Reproduce exactly the lines below from the one containing "obj('slats', bm, M['slat'], bl, smooth=True)" through the one containing "obj('tassel', bm, M['tassel'], pc, smooth=True)", including both, and nothing else.
[START Raw data]
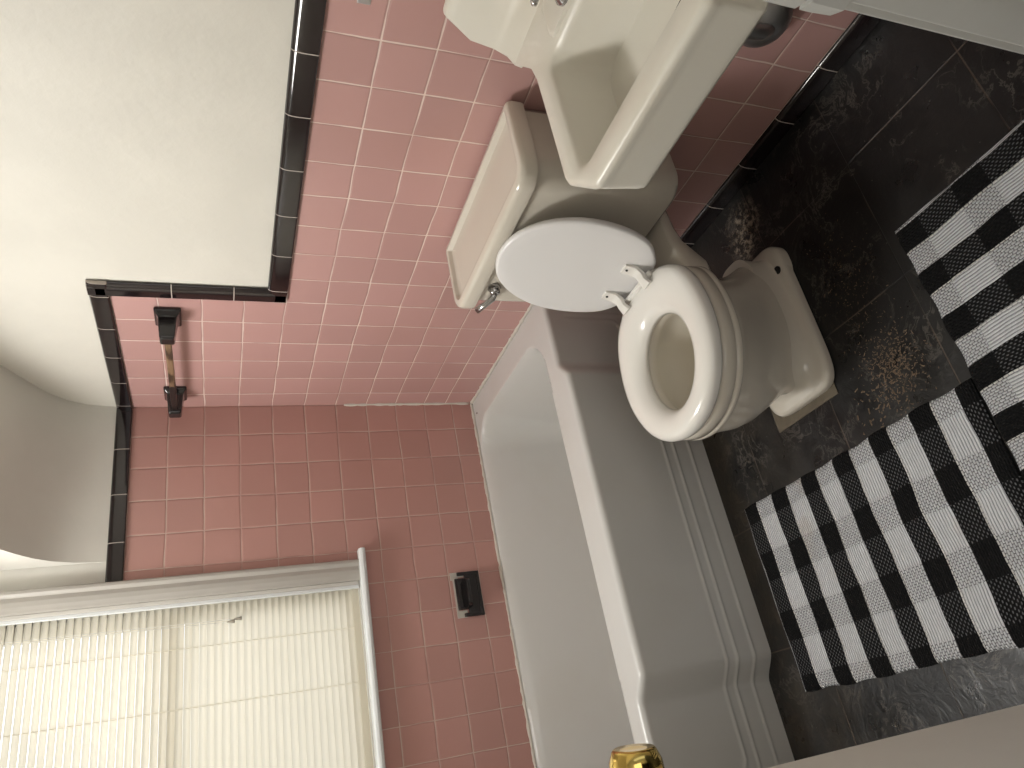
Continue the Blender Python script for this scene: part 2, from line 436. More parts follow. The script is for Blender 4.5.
# ------------------------------------------------------------------ window_1
ww = thing('window_1', None, None, (-1.0, 0, .88), kind='structure')
def casing_profile(w, d):      # (across, out)
    return [(0, 0), (0, d * .7), (w * .06, d * .95), (w * .18, d), (w * .28, d * .8), (w * .33, d * .72), (w * .52, d * .86), (w * .72, d * .80), (w * .85, d * .68), (w * .95, d * .62), (w, d * .55), (w, 0)]
CW = .068
pr = casing_profile(CW, .022)
bm = bmesh.new()
prism(bm, [(-.580 - a, -b) for a, b in pr], .878, 2.02, 'z')
prism(bm, [(-1.425 + a, -b) for a, b in pr], .878, 2.02, 'z')
A = [bm.verts.new((-.58, -b, 2.02 - a)) for a, b in pr]; B = [bm.verts.new((-1.425, -b, 2.02 - a)) for a, b in pr]
for i in range(len(pr) - 1): bm.faces.new((A[i], A[i + 1], B[i + 1], B[i]))
obj('casing', bm, simple('casing_paint', (.46, .435, .40), .35, nscale=14.0, nstr=.15, var=.06), ww)
bm = bmesh.new()   # jamb liner
box(bm, WX0 + .012, WX0, -.006, .12, WZ0, WZ1); box(bm, WX1, WX1 - .012, -.006, .12, WZ0, WZ1); box(bm, WX0, WX1, -.006, .12, WZ1, WZ1 + .012)
obj('jamb', bm, M['paint'], ww, bev=.002)
bm = bmesh.new(); box(bm, WX0, WX0 - .011, -.006, .004, WZ0, WZ1); box(bm, WX1 + .011, WX1, -.006, .004, WZ0, WZ1); obj('lit_jamb_strip', bm, M['sill'], ww, bev=.002)  # added strip, its whiter paint standing in for skylight along the jamb
bm = bmesh.new()
prism(bm, [(.12, .858), (-.030, .858), (-.038, .862), (-.041, .869), (-.038, .876), (-.030, .880), (.12, .880)], -.549, -1.456, 'x')
obj('sill', bm, M['sill'], ww)
bm = bmesh.new()
def sashf(z0, z1, y):
    box(bm, WX0, WX0 - .045, y, y + .03, z0, z1); box(bm, WX1 + .045, WX1, y, y + .03, z0, z1)
    box(bm, WX0 - .045, WX1 + .045, y, y + .03, z0, z0 + .035); box(bm, WX0 - .045, WX1 + .045, y, y + .03, z1 - .035, z1)
sashf(.882, 1.445, .050); sashf(1.410, 1.93, .082)
obj('sash', bm, M['paint'], ww)
bm = bmesh.new(); box(bm, WX0 - .045, WX1 + .045, .064, .066, .91, 1.41); box(bm, WX0 - .045, WX1 + .045, .096, .098, 1.44, 1.90)
obj('glass', bm, M['glass'], ww)

# mini blind hanging in the window
bl = thing('window_blind', 'cream horizontal mini blind closed over the window beside the tub', 'window blind', (-1.0, .02, 1.9))
bm = bmesh.new(); z = .918; BX0, BX1 = WX0 - .003, WX1 + .006
ang = math.radians(56)
while z < 1.87:
    ring0, ring1 = [], []
    w = .0125
    pts = []
    for k in range(6):
        s = -1 + 2 * k / 5
        arch = .0022 * (1 - s * s)
        dy, dz = s * w * math.cos(ang), s * w * math.sin(ang)
        pts.append((.022 + dy - arch * math.sin(ang), z + dz + arch * math.cos(ang)))
    jit = random.uniform(-.0006, .0006)
    A = [bm.verts.new((BX0, a, b + jit)) for a, b in pts]; B = [bm.verts.new((BX1, a, b - jit)) for a, b in pts]
    for i in range(5): bm.faces.new((A[i], A[i + 1], B[i + 1], B[i]))
    z += .0206
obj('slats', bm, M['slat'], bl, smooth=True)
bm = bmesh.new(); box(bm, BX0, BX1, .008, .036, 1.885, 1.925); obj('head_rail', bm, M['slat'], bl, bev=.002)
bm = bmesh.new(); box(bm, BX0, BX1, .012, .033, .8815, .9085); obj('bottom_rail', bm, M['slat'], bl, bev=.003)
for xx in (-.79, -.955, -1.2):
    bm = bmesh.new()
    for yy in (.0125,):
        tube(bm, [(xx, yy, .90), (xx, yy, 1.89)], .0007, 6)
    z = .918
    while z < 1.87:
        tube(bm, [(xx - .002, .012, z - .006), (xx + .002, .012, z + .004)], .0010, 5); z += .0206
    obj('ladder_cord', bm, M['slat'], bl)
bm = bmesh.new()
tube(bm, [(-.722, .004, 1.89), (-.730, .003, 1.285)], .0008, 6); tube(bm, [(-.716, .004, 1.89), (-.7235, .003, 1.265)], .0008, 6)
pc = obj('pull_cord', bm, M['cord'], bl)
for xx, zz in ((-.730, 1.285), (-.7235, 1.265)):
    bm = bmesh.new(); lathe(bm, (xx, .003, zz), (0, 0, -1), [(.0012, 0), (.003, .004), (.0055, .018), (.0058, .022), (.002, .023)], 14)
    obj('tassel', bm, M['tassel'], pc, smooth=True)

# ------------------------------------------------------------------ bathtub
ZT = .385
def yo(x):
    return -.742 - .043 * smooth(-.245, -.315, x) * smooth(-1.195, -1.12, x)
def tub_mesh():
    bm = bmesh.new(); W = LX + .003
    xs = []; x = -.003
    while x > W: xs.append(x); x -= .0055
    xs.append(W)
    ix0, ix1, iy0, iy1, rc = -.105, -1.375, -.022, -.668, .12
    cx, cy, hx, hy = (ix0 + ix1) / 2, (iy0 + iy1) / 2, (ix0 - ix1) / 2, (iy0 - iy1) / 2
    NY = 110; R = .016
    rows = []
    for x in xs:
        r = []; ye = yo(x) + R
        for j in range(NY + 1):
            y = -.003 + (ye + .003) * (j / NY)
            qx, qy = abs(x - cx) - hx + rc, abs(y - cy) - hy + rc
            d = -(math.hypot(max(qx, 0), max(qy, 0)) + min(max(qx, qy), 0) - rc)   # inside > 0
            lip = .004 * math.exp(-(d / .014) ** 2) if d < 0 else 0
            slope_end = .10 + .20 * smooth(-1.0, -1.37, x)
            side = .085
            # steeper along the front and back, a shallow slope at the far end
            k = smooth(0, 1, (d + .004) / side) if d > -.004 else 0
            z = ZT - .335 * k ** .8 - .0 + lip * 0
            r.append(bm.verts.new((x, y, z)))
        for k in range(1, 7):     # rolled outer edge
            a = k / 6 * PI / 2
            r.append(bm.verts.new((x, ye - R * math.sin(a), ZT - R + R * math.cos(a))))
        NZ = 120
        for k in range(1, NZ + 1):
            z = (ZT - R) * (1 - k / NZ); y = yo(x)
            rib = 0
            for zb, xr, xl in ((.052, -.050, -1.420), (.104, -.075, -1.395), (.137, -.097, -1.373)):
                cxx, hxx = (xr + xl) / 2, (xr - xl) / 2
                top = .325; czz, hzz = (zb + top + .3) / 2, (top + .3 - zb) / 2; rr = .03
                qx, qz = abs(x - cxx) - hxx + rr, abs(z - czz) - hzz + rr
                sd = math.hypot(max(qx, 0), max(qz, 0)) + min(max(qx, qz), 0) - rr
                rib += .0030 * math.exp(-(sd / .0042) ** 2) * (1 - smooth(.30, .33, z))
            lean = .010 * smooth(.30, .12, z) * 0
            r.append(bm.verts.new((x, y - rib - lean, z)))
        rows.append(r)
    for a, b in zip(rows, rows[1:]):
        for i in range(len(a) - 1): bm.faces.new((a[i], a[i + 1], b[i + 1], b[i]))
    # close the two ends and back so that it is a solid shell standing on the floor
    for r in (rows[0], rows[-1]):
        vs = list(r) + [bm.verts.new((r[0].co.x, -.003, 0))]
        bm.faces.new(vs)
    return bm
o = obj('bathtub', tub_mesh(), M['tub'], smooth=True)
try: o.data.set_sharp_from_angle(angle=1.0)
except Exception: pass
tag(o, 'white enamelled alcove bathtub with ribbed apron under the window', 'bathtub')
bm = bmesh.new()
for i, (yy, zz, rr) in enumerate(((-.036, .372, .004), (-.041, .366, .0028))):
    lathe(bm, (-.062, yy, zz + .0135), (0, -.3, 1), [(rr, 0), (rr * .8, .0008)], 9)
obj('rust_chip', bm, simple('rust', (.06, .02, .01), .8), o)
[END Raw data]
*Response to the task*:
obj('slats', bm, M['slat'], bl, smooth=True)
bm = bmesh.new(); box(bm, BX0, BX1, .008, .036, 1.885, 1.925); obj('head_rail', bm, M['slat'], bl, bev=.002)
bm = bmesh.new(); box(bm, BX0, BX1, .012, .033, .8815, .9085); obj('bottom_rail', bm, M['slat'], bl, bev=.003)
for xx in (-.79, -.955, -1.2):
    bm = bmesh.new()
    for yy in (.0125,):
        tube(bm, [(xx, yy, .90), (xx, yy, 1.89)], .0007, 6)
    z = .918
    while z < 1.87:
        tube(bm, [(xx - .002, .012, z - .006), (xx + .002, .012, z + .004)], .0010, 5); z += .0206
    obj('ladder_cord', bm, M['slat'], bl)
bm = bmesh.new()
tube(bm, [(-.722, .004, 1.89), (-.730, .003, 1.285)], .0008, 6); tube(bm, [(-.716, .004, 1.89), (-.7235, .003, 1.265)], .0008, 6)
pc = obj('pull_cord', bm, M['cord'], bl)
for xx, zz in ((-.730, 1.285), (-.7235, 1.265)):
    bm = bmesh.new(); lathe(bm, (xx, .003, zz), (0, 0, -1), [(.0012, 0), (.003, .004), (.0055, .018), (.0058, .022), (.002, .023)], 14)
    obj('tassel', bm, M['tassel'], pc, smooth=True)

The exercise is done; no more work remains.